For those who fled Cuba, a struggle to understand
Alan Gomez, USA TODAY 12:36 p.m. EDT August 20, 2015
MIAMI – After returning over the weekend from Cuba, where I saw the
American flag fly atop the U.S. Embassy in Havana for the first time in
54 years, I handed my mother a little gift.
U.S. officials at the flag-raising ceremony gave out small pins with the
American and Cuban flags crossing in unison. A tiny trinket, but one I
thought she'd appreciate since she fled that communist country in 1965
and has never returned. My mother, neither quiet nor shy, looked down at
the pin in her palm for a few moments, closed her hand and walked away
without saying a word.
She wasn't angry or depressed. She wasn't exuberant, either. Instead,
her reaction embodied what I've seen as a conflicted response from the
older Cuban-American community in this country as it grapples with a
world that's changing so quickly around it.
"It felt weird," she said after I pressed her. "I love both of those
flags, but seeing that left me confused."

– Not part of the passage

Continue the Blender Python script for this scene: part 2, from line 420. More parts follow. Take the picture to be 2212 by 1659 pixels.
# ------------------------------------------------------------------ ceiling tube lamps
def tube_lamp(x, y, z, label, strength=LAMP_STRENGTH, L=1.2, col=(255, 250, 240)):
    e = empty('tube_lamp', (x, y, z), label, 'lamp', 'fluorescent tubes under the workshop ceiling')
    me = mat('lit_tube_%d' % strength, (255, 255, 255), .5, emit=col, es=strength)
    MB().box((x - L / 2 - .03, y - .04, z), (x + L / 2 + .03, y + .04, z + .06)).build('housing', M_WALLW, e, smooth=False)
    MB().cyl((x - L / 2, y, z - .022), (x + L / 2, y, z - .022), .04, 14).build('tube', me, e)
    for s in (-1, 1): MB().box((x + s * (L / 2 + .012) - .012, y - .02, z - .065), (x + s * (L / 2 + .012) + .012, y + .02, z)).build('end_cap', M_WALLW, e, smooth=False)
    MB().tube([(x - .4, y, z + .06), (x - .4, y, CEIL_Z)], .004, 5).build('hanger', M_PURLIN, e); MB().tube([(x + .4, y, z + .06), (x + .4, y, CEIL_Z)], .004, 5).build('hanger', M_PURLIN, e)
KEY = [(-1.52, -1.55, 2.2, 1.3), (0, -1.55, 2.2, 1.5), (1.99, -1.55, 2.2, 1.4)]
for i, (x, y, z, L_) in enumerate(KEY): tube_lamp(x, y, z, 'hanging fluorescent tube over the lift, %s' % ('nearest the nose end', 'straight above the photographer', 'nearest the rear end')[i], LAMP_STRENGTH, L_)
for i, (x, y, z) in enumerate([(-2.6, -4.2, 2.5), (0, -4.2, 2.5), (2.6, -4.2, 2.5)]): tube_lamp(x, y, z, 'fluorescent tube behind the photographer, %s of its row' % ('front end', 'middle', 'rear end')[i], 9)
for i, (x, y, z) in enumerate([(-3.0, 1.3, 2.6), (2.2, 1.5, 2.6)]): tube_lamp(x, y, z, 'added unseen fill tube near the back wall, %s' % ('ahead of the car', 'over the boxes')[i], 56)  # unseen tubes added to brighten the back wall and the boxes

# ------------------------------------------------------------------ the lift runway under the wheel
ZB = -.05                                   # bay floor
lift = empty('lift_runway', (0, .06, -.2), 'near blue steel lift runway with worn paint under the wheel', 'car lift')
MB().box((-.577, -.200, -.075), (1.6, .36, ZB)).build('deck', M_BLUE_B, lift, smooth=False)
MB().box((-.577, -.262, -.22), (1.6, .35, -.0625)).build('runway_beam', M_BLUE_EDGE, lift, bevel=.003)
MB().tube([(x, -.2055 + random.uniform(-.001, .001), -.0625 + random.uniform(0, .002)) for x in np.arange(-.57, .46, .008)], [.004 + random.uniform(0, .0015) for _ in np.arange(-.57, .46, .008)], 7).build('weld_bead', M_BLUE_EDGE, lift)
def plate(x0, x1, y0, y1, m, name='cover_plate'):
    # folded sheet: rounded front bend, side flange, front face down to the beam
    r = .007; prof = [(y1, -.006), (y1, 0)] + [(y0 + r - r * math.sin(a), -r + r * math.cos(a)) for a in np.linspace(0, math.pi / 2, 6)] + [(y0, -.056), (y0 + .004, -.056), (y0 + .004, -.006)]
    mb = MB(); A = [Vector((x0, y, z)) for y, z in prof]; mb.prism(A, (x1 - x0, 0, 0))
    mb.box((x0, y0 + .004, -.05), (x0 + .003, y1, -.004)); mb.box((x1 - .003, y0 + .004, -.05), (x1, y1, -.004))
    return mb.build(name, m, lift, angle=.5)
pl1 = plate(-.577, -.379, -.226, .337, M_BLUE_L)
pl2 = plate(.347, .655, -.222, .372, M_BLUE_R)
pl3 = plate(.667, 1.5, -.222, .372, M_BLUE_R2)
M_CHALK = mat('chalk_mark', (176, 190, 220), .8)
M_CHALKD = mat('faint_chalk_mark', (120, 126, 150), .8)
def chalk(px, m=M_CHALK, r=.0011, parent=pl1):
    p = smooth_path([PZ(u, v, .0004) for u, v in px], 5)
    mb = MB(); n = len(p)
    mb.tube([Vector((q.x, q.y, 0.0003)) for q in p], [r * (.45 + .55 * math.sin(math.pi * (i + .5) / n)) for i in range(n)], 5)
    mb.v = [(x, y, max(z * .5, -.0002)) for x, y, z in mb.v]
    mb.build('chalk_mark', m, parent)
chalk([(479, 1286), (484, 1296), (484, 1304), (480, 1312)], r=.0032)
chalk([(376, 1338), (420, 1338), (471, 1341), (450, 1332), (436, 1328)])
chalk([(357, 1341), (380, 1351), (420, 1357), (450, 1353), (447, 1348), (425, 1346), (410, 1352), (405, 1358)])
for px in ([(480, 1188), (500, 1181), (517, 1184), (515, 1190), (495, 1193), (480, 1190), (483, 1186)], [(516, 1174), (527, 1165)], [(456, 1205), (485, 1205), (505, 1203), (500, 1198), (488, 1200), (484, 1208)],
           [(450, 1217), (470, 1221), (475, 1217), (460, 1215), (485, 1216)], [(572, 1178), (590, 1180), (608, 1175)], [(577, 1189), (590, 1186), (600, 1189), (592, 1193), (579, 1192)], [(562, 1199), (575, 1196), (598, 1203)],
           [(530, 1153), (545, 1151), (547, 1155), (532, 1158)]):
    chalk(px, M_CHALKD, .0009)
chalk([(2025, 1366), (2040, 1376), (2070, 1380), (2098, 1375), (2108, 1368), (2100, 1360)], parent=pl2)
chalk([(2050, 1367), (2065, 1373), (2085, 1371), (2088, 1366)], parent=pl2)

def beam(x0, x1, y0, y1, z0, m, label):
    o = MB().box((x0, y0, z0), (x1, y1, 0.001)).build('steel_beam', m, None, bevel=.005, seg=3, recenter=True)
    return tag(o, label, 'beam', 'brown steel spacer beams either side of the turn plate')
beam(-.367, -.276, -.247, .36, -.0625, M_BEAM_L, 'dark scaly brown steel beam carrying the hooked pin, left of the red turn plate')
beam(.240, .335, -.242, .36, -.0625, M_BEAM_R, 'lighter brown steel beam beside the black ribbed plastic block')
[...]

A majority of Cuban-Americans now feel that President Obama's decision
to re-establish diplomatic relations with Cuba is a positive step that
will help the Cuban people and more effectively end the communist grip
on the island. Poll after poll shows this change in that community, once
unified in the stance that choking off the Castro regime was the only
way to end their rule.
But amidst all the talk of Americans flocking to the island, seeking out
business deals, classic American cars, rum and cigars, it's been so easy
to forget the feelings of all those people who fled Cuba so long ago.

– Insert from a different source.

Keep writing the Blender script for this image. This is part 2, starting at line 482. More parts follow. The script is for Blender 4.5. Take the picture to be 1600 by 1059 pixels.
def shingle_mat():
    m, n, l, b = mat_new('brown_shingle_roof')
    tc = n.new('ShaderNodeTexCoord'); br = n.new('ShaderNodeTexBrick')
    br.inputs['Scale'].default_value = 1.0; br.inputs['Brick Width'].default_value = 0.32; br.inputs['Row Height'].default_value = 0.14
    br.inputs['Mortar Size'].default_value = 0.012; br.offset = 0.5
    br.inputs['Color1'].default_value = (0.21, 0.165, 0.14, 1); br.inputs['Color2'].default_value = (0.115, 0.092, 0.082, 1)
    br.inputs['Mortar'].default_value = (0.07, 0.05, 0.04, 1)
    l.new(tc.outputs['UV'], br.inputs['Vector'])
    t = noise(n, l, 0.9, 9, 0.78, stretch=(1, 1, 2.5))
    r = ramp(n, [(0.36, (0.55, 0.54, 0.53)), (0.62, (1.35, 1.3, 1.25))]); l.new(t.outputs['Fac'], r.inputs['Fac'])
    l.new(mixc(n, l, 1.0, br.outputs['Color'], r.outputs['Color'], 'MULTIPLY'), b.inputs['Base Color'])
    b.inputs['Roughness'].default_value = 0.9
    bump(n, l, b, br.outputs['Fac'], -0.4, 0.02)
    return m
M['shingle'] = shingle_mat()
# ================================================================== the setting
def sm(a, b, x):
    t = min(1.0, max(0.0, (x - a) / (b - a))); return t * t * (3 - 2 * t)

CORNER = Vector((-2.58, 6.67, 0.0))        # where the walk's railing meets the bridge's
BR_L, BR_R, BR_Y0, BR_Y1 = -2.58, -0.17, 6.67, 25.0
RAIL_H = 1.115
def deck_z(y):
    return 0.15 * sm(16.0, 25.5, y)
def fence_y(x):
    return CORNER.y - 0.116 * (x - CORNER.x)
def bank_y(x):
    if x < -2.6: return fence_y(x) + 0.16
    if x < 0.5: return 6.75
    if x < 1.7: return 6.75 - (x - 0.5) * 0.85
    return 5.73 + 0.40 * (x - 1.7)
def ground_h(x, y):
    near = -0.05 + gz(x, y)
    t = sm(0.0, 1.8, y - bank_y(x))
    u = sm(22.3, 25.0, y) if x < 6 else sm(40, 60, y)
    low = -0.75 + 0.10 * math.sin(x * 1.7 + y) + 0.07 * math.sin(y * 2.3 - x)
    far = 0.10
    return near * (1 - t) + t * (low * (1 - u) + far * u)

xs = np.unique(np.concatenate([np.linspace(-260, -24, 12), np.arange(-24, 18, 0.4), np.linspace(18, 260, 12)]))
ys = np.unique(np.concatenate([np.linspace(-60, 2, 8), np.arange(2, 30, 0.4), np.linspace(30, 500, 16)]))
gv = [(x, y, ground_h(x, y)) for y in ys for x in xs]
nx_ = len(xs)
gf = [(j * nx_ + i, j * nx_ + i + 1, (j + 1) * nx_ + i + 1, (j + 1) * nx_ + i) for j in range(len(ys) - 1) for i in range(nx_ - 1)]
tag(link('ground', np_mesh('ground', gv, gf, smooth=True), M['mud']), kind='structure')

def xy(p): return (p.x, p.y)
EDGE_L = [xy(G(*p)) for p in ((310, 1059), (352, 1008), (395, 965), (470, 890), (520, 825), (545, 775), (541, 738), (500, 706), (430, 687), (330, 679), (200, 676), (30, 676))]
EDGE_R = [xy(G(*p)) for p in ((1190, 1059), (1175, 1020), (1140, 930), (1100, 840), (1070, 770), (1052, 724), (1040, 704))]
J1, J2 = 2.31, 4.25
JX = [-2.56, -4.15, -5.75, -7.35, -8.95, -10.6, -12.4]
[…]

For them, their American experience was supposed to be brief. As they
rushed to the U.S. in the 1960s, they considered themselves exiles who
would get by in Miami, or other pockets of the country, for just a
little while until Fidel Castro was taken out and they could return home.
Stripped of their possessions and their titles back home, they worked
menial jobs like every other wave of immigrants in this country's
history. My grandfather, an engineer in Cuba, worked as a security guard
at a school bus depot. My grandmother, who had never worked a day in her
life in Cuba, worked in a hotel by the Miami airport. My father, 16 and
alone when he left Cuba, washed dishes in a Miami Beach hotel. And my
mother, who was on track to become a professional piano player in Cuba,
worked at a wig factory to save up enough money to buy a new piano in Miami.
That temporary arrangement slowly became permanent. Cubans settled into
the U.S. and started buying homes, sending their children to American
schools and becoming U.S. citizens. My parents met and got married. They
had kids. The kids started going to college and having kids of their own.
All the while, Castro endured. Months became years, years became
decades, and still, they remained in limbo, their hearts stuck somewhere
between America and Cuba. That lack of finality led so many of them to
adopt what Cuban-American poet Richard Blanco described as the
"emotional backbone" of the economic embargo on Cuba. It was easier for
them to focus their emotions on the Cuban government, he argued, than
completely close the door on their homeland and deal with the emotional
repercussions.
"It's easier to be angry than to cry," he told me in Havana last week as
he prepared to recite a poem at the flag-raising ceremony.
As time wore on, my family refused to go back. They weren't trying to
make a political point; they simply couldn't bring themselves to make
the trip. They didn't want to meet the people who were living in their
old homes. They didn't want to experience the economic ruin that had
descended on the vibrant memories of their youth.
So much time passed that they started dying. My grandfather died before
he could return to his home. Both my grandmothers died before they could
return. My father never made it back either.
That history helps explain why to them, seeing President Obama shaking
the hand of Cuban President Raúl Castro, of Secretary of State John
Kerry welcoming our new friends in Cuba, remains so difficult to digest.
Some have accepted the new strategy and hope it works out. Others have not.
For my mother, it's still too early in the process to decide. Part of
her is hopeful that the new opening will help everyday Cubans better
their lives. Part of her still can't stomach the idea of doing business
with the same Cuban government that took so much from her.
But now, as she approaches the 50-year anniversary of her one-way flight
from Havana to Miami, at least one thing is becoming clearer. I asked
her if all the changes would lead her to reconsider and finally make the
trip back home.
She replied: "I think I'm ready."
Gomez is a Miami-based correspondent for USA TODAY.